Under the Previous Regulation, a Registration Certificate was valid for five years and could be renewed for another five years. Under the New Regulation, there is no longer a validity period for a Registration Certificate. All Registration Certificates issued before the New Regulation came into force will remain valid until their original expiration date.

Logos

All franchise participants with a Registration Certificate, except international franchisors, will receive a logo from MoT. The logo must be prominently displayed at each franchised outlet or at the head office.

Prohibitions

Individuals or entities without a Registration Certificate are prohibited from using the term or name of a franchise in their business name or activities. Non-franchise participants are also prohibited from the unauthorised use or misuse of the franchise logo.

Rights and obligations

The New Regulation specifically addresses the rights and obligations of both franchisors or sub-franchisors and franchisees or sub-franchisees. In contrast, the Previous Regulation focused only on the obligations of franchisors and did not specifically address the rights of either party.

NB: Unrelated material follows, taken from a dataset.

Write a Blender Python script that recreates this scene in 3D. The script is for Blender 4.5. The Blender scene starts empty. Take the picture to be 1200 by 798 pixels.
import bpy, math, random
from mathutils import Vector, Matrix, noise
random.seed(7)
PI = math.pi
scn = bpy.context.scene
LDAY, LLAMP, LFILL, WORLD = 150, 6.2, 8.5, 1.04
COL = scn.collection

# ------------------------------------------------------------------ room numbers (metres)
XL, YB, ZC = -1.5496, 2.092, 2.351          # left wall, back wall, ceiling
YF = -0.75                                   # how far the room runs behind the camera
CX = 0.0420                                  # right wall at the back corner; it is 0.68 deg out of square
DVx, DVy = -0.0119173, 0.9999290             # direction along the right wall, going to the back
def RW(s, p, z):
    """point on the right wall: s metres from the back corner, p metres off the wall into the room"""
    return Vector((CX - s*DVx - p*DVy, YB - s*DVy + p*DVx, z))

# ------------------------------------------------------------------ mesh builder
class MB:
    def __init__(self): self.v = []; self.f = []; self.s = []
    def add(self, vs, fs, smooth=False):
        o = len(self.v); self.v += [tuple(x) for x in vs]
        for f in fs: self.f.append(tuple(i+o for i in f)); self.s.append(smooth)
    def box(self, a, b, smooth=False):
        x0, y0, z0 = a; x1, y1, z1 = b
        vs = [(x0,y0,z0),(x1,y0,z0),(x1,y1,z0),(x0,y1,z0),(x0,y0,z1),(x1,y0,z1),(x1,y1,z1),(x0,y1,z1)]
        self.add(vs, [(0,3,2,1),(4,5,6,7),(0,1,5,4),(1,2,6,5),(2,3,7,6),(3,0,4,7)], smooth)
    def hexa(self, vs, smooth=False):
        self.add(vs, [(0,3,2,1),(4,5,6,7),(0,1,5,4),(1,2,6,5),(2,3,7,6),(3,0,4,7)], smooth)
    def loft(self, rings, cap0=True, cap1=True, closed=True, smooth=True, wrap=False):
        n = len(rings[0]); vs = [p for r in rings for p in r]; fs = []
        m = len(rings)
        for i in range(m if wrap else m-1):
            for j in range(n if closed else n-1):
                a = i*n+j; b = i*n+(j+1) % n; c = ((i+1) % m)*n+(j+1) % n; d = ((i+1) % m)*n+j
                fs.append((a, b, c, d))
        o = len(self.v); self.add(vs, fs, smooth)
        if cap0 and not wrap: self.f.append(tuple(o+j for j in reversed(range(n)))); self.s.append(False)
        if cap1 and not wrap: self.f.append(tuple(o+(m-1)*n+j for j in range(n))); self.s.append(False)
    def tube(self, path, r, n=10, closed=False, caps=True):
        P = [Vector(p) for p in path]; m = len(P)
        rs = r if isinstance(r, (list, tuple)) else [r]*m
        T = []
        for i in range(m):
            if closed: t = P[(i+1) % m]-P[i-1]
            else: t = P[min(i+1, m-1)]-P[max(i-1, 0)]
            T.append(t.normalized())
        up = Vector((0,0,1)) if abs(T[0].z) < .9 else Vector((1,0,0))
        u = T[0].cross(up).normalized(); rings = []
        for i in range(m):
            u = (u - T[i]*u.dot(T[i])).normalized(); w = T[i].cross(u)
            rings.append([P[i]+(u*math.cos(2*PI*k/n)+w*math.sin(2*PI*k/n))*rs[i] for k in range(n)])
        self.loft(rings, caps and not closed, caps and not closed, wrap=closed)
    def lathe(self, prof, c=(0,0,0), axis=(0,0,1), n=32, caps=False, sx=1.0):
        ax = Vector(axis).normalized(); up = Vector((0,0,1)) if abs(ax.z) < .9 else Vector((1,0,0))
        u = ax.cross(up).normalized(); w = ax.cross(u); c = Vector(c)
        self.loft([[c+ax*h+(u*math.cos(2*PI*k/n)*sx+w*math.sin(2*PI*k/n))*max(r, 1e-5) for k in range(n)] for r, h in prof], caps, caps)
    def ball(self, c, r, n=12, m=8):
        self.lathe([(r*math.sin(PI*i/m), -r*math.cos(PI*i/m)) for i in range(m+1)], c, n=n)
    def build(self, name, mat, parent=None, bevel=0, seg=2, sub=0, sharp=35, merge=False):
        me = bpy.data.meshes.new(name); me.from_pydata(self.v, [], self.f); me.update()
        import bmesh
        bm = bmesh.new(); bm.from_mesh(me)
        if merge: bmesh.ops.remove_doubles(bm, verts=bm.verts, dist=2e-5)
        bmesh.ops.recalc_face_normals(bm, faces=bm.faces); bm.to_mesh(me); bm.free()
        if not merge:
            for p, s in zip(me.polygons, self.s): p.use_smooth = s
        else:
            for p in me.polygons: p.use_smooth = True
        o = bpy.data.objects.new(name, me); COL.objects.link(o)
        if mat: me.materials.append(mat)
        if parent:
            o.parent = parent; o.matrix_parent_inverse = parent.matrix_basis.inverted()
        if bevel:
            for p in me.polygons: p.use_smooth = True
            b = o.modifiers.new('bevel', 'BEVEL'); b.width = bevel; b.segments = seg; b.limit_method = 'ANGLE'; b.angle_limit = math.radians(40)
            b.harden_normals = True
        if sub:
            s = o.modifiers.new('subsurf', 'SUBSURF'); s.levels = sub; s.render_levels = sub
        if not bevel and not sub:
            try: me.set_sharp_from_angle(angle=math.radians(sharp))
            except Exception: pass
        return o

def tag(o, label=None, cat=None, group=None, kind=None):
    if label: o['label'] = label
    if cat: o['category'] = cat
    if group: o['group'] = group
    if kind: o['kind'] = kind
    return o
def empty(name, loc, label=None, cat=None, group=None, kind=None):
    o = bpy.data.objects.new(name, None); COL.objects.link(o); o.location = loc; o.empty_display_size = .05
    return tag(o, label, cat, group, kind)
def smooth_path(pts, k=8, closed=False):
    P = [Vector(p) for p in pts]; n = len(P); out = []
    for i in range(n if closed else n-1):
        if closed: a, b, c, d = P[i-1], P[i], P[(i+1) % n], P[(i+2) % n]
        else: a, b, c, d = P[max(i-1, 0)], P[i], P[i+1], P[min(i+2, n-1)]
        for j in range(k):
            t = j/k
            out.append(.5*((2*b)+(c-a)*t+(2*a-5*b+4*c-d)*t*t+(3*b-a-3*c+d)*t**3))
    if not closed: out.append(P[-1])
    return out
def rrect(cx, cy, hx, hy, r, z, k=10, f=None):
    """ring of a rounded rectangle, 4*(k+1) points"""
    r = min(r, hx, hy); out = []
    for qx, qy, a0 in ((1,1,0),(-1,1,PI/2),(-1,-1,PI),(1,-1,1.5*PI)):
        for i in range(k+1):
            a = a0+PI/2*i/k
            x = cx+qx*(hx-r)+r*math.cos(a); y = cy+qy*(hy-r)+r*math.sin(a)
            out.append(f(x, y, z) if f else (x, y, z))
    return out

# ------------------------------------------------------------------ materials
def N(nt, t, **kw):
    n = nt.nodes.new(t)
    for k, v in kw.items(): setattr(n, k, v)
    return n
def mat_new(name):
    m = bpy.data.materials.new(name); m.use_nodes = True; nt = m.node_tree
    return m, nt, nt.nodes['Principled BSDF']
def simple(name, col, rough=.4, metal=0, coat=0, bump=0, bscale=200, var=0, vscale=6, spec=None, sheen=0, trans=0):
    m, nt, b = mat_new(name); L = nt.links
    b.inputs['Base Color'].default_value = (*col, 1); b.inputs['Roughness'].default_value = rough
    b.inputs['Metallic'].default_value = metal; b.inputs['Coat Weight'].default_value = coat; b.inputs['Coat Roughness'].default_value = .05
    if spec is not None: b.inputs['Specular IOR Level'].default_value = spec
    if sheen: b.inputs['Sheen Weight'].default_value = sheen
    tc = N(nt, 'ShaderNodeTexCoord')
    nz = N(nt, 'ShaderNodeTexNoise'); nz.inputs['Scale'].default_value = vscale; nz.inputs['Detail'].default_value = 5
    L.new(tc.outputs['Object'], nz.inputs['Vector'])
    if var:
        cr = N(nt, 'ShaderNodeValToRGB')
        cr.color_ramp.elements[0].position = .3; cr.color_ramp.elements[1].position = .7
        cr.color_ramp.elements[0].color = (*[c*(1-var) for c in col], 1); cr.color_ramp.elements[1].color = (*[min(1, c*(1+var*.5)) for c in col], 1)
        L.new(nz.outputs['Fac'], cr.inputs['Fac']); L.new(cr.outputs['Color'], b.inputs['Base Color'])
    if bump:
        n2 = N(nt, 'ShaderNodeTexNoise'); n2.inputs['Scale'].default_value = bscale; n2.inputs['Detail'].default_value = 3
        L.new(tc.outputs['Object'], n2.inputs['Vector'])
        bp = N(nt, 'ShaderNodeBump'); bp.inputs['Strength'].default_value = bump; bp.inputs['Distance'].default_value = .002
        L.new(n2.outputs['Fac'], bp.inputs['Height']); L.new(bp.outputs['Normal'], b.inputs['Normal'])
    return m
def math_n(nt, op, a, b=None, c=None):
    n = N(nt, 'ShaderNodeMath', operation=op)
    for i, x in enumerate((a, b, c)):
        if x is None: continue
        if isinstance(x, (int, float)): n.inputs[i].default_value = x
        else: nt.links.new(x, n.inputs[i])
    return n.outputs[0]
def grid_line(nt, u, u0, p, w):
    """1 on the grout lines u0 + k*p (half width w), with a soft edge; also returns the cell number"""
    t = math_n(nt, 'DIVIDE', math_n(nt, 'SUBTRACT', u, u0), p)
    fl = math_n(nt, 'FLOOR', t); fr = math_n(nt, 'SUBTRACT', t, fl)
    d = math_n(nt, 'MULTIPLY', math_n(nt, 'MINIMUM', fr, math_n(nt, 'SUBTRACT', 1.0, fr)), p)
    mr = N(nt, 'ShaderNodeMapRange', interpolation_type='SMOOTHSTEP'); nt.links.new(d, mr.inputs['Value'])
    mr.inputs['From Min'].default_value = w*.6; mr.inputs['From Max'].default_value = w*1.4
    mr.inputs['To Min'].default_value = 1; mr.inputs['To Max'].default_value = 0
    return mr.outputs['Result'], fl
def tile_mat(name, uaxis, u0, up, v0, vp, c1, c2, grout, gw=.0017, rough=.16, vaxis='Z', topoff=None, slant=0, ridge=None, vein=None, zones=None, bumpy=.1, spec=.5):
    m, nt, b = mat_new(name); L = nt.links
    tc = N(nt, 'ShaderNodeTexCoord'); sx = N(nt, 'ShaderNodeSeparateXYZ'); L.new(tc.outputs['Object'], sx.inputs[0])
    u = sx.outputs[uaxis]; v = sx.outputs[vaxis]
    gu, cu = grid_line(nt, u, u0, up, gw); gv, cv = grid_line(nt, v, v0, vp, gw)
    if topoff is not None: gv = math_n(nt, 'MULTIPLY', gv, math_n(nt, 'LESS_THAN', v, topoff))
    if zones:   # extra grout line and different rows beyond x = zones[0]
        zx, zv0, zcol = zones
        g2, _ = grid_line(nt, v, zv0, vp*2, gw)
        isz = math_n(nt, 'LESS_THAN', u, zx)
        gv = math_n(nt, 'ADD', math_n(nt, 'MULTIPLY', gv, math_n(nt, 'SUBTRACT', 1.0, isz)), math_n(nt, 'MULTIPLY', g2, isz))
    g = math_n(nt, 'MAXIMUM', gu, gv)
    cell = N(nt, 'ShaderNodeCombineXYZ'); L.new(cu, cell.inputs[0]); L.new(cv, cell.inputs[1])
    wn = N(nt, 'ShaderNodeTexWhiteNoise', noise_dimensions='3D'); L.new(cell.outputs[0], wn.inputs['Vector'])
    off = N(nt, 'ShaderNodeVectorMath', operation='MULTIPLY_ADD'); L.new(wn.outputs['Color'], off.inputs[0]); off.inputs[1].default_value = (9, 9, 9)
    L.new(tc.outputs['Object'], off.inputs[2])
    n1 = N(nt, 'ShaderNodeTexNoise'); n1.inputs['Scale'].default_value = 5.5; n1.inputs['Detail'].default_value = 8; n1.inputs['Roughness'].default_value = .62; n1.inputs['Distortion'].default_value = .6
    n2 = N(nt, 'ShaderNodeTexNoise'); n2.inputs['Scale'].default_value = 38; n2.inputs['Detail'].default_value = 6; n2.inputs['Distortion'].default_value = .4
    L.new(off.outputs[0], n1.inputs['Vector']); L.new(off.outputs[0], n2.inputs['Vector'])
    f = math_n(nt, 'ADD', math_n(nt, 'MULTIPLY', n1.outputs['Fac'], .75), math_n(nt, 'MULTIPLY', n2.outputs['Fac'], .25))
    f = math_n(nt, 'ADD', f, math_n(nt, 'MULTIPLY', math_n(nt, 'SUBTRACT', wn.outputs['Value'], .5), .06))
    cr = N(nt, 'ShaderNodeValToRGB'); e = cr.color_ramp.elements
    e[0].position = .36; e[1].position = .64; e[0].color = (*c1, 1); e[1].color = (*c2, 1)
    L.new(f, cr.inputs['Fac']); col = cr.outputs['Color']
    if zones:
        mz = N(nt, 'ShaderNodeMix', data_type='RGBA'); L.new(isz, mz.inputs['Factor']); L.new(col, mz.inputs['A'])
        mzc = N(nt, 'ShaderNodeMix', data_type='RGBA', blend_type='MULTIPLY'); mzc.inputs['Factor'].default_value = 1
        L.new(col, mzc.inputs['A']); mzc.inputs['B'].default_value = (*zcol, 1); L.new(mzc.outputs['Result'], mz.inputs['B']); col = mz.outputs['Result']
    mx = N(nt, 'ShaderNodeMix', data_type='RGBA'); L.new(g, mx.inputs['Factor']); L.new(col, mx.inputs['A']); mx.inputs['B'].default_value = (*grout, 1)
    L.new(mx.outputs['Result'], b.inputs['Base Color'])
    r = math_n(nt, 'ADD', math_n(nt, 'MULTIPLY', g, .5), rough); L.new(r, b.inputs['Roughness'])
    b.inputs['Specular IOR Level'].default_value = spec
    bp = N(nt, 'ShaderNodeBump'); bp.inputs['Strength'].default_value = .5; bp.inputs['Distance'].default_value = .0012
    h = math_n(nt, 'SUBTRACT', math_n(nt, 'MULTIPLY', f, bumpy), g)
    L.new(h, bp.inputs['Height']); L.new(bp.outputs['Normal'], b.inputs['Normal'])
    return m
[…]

Examples of such rights and obligations as set out in the New Regulation include:

  • the franchisor or sub-franchisor is entitled to require payment from the franchisee or sub-franchisee and is in turn obligated to provide ongoing support. This support includes training in the franchise management system, guidance on operational management, advertising, participation in exhibitions, and product research; and
  • the franchisee or sub-franchisee is entitled to use the franchisor’s intellectual property (“IP”) but is required to comply with the code of ethics and maintain the confidentiality of such IP.

Some key obligations are highlighted below.

Domestic products and processing of raw materials

The New Regulation requires domestic franchisors and both domestic and foreign sub-franchisors to give priority to using domestic products, processing raw materials locally, and working with local micro, small and medium enterprises (“MSMEs”) as suppliers. They must also offer MSMEs the opportunity to become franchisees, provided they meet the requirements set by the franchisor and sub-franchisor.

Domestic and international franchisees and sub franchisees must prioritise the use of domestic products, provided they meet the quality standards established in writing by the franchisor and sub-franchisors, and work with local MSMEs.

Reporting

Franchise participants, whether active or dormant, must submit an annual activity report by 30 June of the following year through the OSS system.

Supervision

The Central Government and Regional Governments supervise franchise business activities in a coordinated and integrated manner by reviewing reports and inspection results from business locations.

Subsidiary regulations

Some sections of the Previous Regulation were implemented in more detail by Regulation No. 71/ 2019. The New Regulation does not require the MoT to issue an implementation regulation but has instead included the relevant details for the franchise business directly in the New Regulation.